* _Rows from a 3D scene dataset_:
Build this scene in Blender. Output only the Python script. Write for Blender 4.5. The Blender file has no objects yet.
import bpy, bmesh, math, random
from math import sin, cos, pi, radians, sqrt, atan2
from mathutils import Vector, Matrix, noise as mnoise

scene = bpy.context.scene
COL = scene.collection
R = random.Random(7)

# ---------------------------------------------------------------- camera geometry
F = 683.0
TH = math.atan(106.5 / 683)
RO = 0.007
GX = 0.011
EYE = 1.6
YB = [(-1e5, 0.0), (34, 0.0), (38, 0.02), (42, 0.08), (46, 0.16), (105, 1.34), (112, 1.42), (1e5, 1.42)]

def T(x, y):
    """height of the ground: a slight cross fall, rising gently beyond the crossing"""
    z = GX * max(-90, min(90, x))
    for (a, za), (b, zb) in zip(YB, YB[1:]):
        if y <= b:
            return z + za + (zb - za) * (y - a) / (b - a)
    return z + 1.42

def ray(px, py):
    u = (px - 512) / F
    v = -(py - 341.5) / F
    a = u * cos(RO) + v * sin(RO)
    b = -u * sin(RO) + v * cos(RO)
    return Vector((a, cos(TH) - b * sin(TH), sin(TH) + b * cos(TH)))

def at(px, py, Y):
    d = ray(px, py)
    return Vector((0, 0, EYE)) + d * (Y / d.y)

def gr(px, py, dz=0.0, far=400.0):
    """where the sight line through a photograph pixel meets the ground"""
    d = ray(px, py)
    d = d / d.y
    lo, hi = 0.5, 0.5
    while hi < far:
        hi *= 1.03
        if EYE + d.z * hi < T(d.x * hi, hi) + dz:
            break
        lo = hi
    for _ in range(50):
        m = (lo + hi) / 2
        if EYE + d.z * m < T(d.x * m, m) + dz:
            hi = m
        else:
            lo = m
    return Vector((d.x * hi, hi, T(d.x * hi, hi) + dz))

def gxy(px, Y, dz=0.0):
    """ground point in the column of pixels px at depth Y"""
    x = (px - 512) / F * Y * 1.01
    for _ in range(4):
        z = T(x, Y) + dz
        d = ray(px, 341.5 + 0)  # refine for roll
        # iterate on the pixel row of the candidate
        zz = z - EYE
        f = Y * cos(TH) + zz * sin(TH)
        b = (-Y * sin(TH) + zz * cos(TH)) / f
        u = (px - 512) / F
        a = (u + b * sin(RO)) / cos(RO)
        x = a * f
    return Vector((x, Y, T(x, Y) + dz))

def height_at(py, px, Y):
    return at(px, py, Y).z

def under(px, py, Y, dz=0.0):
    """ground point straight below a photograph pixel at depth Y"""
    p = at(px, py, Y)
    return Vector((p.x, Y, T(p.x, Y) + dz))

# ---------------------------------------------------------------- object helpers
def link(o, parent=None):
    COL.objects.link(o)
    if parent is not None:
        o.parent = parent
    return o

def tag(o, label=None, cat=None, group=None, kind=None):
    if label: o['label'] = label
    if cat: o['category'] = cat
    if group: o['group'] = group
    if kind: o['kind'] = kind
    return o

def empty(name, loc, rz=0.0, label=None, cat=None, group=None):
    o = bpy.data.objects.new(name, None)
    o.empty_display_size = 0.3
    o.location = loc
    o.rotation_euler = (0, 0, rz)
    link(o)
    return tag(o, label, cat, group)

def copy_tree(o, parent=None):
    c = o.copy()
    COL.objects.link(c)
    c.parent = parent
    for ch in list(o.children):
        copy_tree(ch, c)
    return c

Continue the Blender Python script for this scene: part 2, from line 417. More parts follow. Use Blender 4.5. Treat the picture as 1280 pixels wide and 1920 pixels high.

* _Exercise task_:
Please copy, word for word, every line from the first line of the records through the line containing "R = random.Random(7)", with both of those lines included and nothing else.

* _Response to the task_:
Build this scene in Blender. Output only the Python script. Write for Blender 4.5. The Blender file has no objects yet.
import bpy, bmesh, math, random
from math import sin, cos, pi, radians, sqrt, atan2
from mathutils import Vector, Matrix, noise as mnoise

scene = bpy.context.scene
COL = scene.collection
R = random.Random(7)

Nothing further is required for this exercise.